Payment for Order Flow Loophole in MiFID II

Discussion in 'Trading' started by Maverick2608, Oct 25, 2019.

  1. "The difficulty of proving a client approached a third country firm for investment services “at their own exclusive initiative” means some non-European firms can bypass the payment for order flow ban under MiFID II, an expert has claimed.

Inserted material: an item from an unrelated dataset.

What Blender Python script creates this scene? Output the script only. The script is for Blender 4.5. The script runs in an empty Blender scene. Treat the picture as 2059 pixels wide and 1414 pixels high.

    "The only way third country firms can get around the payment for order flow ban under MiFID II is if they can show the contact was exclusively initiated from the client,” financial regulation expert and author Seb Malik, told FOW on Wednesday."
    http://www.finregalert.com/expert-claims-payment-for-order-flow-loophole-in-mifid-ii/

    That explains this:
    "However, this year we plan to move all CSUK accounts of U.K. and Switzerland residents to Charles Schwab & Co., Inc. (CS&Co)."

    "For clients residing in Austria, France, Ireland, Italy, the Netherlands, and Sweden. ... However, as a consequence of the Brexit process, we will not be opening new accounts as of March 15th, 2019 through CSUK."
    https://www.schwab.co.uk/public/schwab-uk-en/nn/brexit.html

    Schwab seems to currently accept new clients from Germany, Spain, UK and Switzerland. Maybe because new clients in these countries will board Schwab US?